Power tends to corrupt, and absolute power corrupts absolutely. Great men are almost always bad men.

The text is a favourite of collectors of quotations and is always included in anthologies. If you are looking for the exact, “Power tends to corrupt, and absolute power corrupts absolutely” wording, then Acton is regarded in Europe as the ‘originator’.

He did not invent the idea or the term; several authors and orators had uttered quotations like it well before 1887.

A West African lawgiver from Nokyie (in present day Benin) with no shortage of names – Okomfo Anokye – who became Ashanti’s most revered high priest and statesman, gave a similar speech to the Ashanti House of Chiefs in 1723:

The Golden Stool is Ashanti and our king sits on it. The Golden Stool is ours. Its Power is absolute, but beware, this unlimited power will corrupt the mind of anyone who possess it alone.

The French republican poet and politician, who is also generously titled, Alphonse Marie Louis de Prat de Lamartine did mention the term in an English translation of his essay, ‘France and England: A Vision of the Future,’ which was published in London in 1848 and included the text:

It is not only the slave or serf who is ameliorated in becoming free… the master himself did not gain less in every point of view, for absolute power corrupts the best natures.

Whether it is Okomfo Anokye, Lamartine or his anonymous English translators, or Lord Acton, there is no more an authoritative source than the deliberations of Imhotep.

The Ancient Egyptian polymath, Imhotep, was so elaborate in his prescription on limiting the Pharaoh’s powers through religious and political institutions.

He writes:

The Pharaoh is a god, he is ordained by Amun [God], who speaks to our Pharaoh through our High Priest… God made Us. We are Him. The Pharaoh is part of Us, therefore his power is absolute when God speaks, because God is Absolute.

The Pharaoh carries the burden of Power for Us. Amun has given him this task, so we must help him, or this power spoils him eternally, and he ceases to be our Pharaoh – he’s destroyed, and refused into the Light by The Ancestors.

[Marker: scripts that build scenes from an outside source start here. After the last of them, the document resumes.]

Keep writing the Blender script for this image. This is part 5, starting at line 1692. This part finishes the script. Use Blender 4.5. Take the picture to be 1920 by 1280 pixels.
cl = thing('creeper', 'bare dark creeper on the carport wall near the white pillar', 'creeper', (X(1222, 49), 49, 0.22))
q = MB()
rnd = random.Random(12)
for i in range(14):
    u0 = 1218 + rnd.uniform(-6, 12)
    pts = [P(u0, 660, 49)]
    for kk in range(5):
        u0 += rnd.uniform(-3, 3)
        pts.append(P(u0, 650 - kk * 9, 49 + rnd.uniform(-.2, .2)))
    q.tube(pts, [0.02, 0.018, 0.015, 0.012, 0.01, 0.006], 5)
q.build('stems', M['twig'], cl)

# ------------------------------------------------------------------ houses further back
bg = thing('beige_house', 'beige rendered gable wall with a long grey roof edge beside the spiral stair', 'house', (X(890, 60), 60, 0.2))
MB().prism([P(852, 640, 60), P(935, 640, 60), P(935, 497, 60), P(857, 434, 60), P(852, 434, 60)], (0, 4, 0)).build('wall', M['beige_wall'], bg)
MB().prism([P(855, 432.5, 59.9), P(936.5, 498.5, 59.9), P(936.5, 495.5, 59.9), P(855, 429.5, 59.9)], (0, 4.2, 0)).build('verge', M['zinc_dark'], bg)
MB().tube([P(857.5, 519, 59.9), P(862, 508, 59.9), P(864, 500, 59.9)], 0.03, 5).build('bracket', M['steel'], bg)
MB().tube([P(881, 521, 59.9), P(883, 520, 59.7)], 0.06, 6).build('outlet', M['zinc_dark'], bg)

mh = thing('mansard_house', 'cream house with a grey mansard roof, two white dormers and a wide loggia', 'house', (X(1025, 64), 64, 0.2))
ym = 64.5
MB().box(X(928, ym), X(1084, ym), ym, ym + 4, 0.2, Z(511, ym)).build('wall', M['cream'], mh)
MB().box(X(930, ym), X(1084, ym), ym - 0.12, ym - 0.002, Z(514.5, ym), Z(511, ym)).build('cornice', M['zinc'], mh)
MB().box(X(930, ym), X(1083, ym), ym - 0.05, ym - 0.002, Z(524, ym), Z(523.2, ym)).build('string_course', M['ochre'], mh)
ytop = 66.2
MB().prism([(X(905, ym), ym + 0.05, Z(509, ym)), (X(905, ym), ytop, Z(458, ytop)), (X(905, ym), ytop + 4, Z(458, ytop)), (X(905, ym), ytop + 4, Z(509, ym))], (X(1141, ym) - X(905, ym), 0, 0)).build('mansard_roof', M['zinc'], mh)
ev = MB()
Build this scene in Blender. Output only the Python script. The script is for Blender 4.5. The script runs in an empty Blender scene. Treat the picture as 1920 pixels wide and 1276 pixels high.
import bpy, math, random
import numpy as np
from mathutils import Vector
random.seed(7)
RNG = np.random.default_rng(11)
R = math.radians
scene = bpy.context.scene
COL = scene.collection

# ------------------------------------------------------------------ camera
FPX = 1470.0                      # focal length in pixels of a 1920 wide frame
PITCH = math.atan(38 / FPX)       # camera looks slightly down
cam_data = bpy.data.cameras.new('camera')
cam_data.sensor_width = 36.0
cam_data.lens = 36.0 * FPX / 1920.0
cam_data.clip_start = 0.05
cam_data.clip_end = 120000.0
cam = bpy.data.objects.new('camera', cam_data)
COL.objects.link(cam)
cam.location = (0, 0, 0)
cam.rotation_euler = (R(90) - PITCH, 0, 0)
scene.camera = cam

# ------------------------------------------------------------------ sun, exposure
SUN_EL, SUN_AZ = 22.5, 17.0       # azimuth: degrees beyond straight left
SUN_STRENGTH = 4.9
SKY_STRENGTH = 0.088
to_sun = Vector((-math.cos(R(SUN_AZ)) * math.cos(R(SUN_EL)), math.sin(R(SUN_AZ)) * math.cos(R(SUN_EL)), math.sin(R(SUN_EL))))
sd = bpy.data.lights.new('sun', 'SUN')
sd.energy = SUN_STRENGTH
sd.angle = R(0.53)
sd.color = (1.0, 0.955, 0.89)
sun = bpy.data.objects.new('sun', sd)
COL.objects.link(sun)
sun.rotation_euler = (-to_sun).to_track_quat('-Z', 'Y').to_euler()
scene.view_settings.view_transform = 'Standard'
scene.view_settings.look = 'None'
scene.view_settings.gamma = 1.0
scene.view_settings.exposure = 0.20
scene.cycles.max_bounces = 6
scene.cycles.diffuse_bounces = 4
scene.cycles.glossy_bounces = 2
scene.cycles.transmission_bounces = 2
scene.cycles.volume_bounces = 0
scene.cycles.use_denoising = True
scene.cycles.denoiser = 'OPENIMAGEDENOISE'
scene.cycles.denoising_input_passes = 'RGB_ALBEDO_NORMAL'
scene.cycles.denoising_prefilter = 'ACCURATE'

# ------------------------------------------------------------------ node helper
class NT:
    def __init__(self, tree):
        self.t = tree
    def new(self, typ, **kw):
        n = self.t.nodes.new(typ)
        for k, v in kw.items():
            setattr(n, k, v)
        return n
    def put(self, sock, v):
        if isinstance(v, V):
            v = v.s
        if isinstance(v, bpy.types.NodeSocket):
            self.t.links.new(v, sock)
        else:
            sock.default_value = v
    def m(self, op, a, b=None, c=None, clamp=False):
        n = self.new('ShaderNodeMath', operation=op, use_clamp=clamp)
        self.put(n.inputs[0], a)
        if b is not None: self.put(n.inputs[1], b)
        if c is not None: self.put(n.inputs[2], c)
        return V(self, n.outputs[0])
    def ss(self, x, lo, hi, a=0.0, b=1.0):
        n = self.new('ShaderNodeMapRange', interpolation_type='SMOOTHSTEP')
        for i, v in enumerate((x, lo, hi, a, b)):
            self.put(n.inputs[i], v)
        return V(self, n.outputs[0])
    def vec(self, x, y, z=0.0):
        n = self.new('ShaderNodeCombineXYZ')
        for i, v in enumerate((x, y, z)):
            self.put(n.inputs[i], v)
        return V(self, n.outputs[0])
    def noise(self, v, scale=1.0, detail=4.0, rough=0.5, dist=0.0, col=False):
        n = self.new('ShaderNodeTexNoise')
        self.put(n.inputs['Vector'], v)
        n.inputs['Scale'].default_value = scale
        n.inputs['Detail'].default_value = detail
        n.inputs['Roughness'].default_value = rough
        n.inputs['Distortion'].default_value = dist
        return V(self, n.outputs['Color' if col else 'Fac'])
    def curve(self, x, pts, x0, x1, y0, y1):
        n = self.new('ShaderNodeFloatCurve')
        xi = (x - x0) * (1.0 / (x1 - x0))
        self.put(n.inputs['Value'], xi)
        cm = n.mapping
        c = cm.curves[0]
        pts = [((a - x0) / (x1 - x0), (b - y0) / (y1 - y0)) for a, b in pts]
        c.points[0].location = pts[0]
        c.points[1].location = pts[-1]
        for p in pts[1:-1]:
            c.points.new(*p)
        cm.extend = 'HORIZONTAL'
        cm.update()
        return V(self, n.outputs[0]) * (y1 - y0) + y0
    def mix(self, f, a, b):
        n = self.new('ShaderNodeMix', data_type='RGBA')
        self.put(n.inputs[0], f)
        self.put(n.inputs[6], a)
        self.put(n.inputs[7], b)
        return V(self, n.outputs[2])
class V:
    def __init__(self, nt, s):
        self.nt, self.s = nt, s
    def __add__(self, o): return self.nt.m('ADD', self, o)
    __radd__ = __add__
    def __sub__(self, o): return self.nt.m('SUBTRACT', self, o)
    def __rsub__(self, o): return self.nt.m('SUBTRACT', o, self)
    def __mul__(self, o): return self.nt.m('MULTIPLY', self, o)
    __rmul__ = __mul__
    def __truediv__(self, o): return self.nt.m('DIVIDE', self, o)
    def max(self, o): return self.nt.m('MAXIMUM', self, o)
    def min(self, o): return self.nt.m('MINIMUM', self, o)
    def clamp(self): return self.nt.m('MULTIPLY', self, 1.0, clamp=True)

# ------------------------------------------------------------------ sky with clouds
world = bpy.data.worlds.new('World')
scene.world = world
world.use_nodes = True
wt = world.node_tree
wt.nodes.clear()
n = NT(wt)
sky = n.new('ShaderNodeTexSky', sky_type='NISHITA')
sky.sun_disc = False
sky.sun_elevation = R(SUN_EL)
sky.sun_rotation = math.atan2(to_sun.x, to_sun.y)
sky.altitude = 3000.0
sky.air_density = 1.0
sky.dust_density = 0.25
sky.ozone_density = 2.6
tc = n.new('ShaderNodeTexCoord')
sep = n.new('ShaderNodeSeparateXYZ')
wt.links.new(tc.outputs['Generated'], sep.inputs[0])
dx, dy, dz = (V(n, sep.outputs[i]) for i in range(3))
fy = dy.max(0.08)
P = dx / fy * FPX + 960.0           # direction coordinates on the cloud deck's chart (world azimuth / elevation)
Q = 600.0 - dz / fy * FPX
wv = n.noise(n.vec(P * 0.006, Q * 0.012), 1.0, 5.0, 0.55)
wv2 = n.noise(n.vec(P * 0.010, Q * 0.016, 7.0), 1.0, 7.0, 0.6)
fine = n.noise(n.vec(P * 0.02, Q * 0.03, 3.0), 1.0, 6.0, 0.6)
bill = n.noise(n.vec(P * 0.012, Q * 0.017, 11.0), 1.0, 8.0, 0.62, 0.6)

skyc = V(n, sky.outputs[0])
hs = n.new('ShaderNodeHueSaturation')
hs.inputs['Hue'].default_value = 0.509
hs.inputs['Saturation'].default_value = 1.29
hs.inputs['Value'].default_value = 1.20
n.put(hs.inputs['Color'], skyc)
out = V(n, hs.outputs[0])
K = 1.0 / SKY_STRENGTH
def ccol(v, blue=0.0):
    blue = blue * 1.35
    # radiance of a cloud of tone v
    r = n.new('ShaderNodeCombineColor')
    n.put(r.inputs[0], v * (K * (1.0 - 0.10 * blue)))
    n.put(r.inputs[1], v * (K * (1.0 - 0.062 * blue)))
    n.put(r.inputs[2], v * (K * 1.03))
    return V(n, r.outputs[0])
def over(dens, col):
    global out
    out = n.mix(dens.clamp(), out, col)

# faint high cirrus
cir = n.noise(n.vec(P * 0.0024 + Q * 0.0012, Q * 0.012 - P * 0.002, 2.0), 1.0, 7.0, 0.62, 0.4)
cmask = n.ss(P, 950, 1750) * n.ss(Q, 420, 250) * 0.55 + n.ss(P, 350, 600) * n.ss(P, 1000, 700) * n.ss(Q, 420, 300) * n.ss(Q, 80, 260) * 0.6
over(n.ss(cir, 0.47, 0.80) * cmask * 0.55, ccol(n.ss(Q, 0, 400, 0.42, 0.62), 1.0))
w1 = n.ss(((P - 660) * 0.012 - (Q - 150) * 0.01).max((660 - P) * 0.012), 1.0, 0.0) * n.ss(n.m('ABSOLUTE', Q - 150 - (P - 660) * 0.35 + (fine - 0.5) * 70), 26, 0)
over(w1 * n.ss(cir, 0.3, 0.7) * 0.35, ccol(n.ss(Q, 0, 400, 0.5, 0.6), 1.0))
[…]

The Pharaoh knows this and We know it. Power is our burden to share – to make light our transition to meet The Ancestors. For the Power that is not shared, corrupts any Being absolutely, and forever. This we know from the teachings of The Ancestors.

Imhotep’s advice may have stood the test of time, haven been the cornerstone of Africa’s Communal System (Ubuntu) for thousands of years. It has directed our relations with other Human Beings, including Europeans, in economics and of governance.

Only, the Europeans have not reciprocated it in kind.

Alas, this fine balance of Maat, which Imhotep preached is at risk. In the West, it seems that Power has absolutely corrupted, and in Africa, Maat is constantly being challenged by the socio-political and the socio-economic policies that the West is constantly tooting around the continent through the World Bank and the IMF.

At this instance, will our fellow Europeans seek the Light? Only time will tell if The Ancestors will even permit us, as Africans, to see the Light, when we depart this world, seeing how much we have allowed our continent, our land, our traditions, our law, to be rampaged by foreigners.

Perhaps it is time to stop negotiating with people who believe that what they have is theirs, but what we have is negotiable (JFK).

The Power is Ours, we either Take it and Share it, or we forever Die.